Netflix: “On the second quarter conference call, the CEO stated, ‘In some senses the negative free cash flow will be an indicator of enormous success.’ To us, all it indicates is that Netflix is capable of dramatically changing the economics of stand-up comedy in favor of the comedians.”
Yet Amazon is up 30% this year, Tesla and Netflix 58%! This market simply doesn’t tolerate logic other than buy, buy, buy – until something changes.
So it has been for centuries.
"I can calculate the movement of stars, but not the madness of men," Sir Isaac Newton apparently said after he lost his fortune in the South Sea Bubble.
Jesse Colombo writes of the episode that bankrupted Newton.
As South Sea Company shares bubbled up to incredible new heights, numerous other joint-stock companies IPOd to take advantage of the booming investor demand for speculative investments.

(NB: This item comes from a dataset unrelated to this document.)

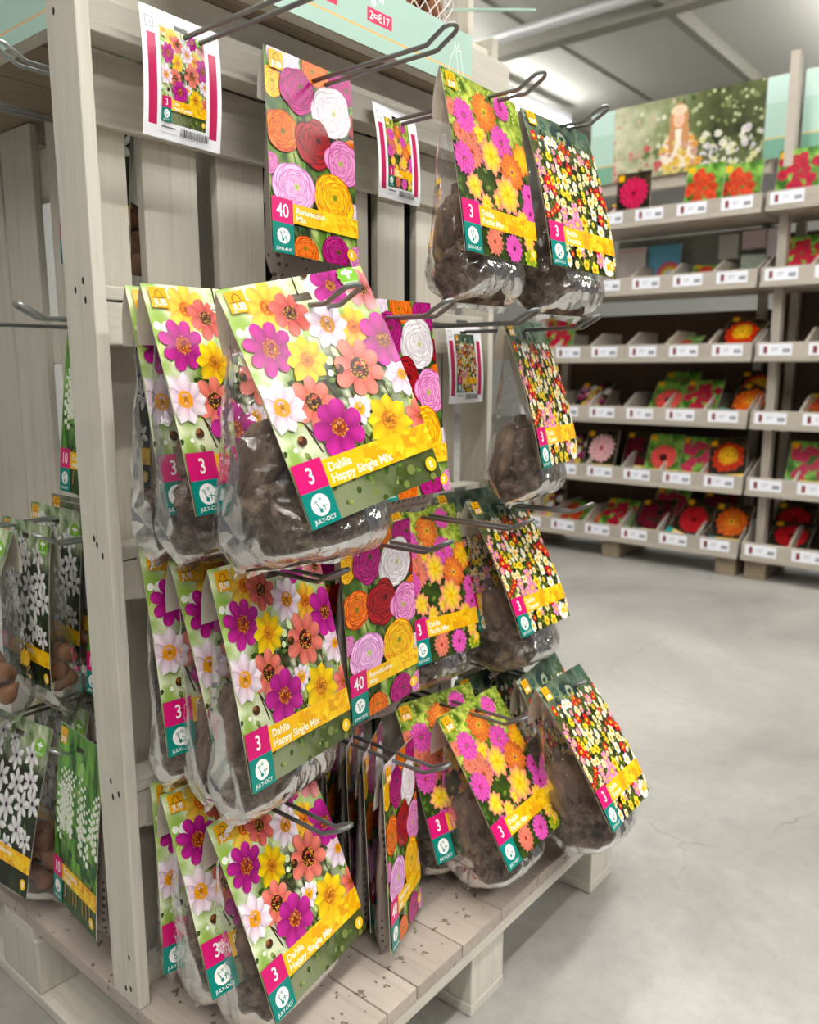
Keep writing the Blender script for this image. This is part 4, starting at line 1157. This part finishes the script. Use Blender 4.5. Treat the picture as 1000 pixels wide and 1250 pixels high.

Many of these new companies made outrageous and often fraudulent claims about their business ventures for the purpose of raising capital and boosting their stock prices. Here are some examples of these companies’ business proposals (History House, 1997):
For supplying the town of Deal with fresh water.
For trading in hair.
For assuring of seamen’s wages.
For importing pitch and tar, and other naval stores, from North Britain and America.
For insuring of horses.
For improving the art of making soap.
For improving of gardens.
For insuring and increasing children’s fortunes.
For a wheel for perpetual motion.
For importing walnut-trees from Virginia.
For making of rape-oil.
For paying pensions to widows and others, at a small discount.
For making iron with pit coal.
For the transmutation of quicksilver into a malleable fine metal.
And the most outlandish (and cunningly clever!) of all:
For carrying on an undertaking of great advantage; but nobody to know what it is.
Stock promoters where more ingenious then; today all that is needed is “blockchain” in the company name.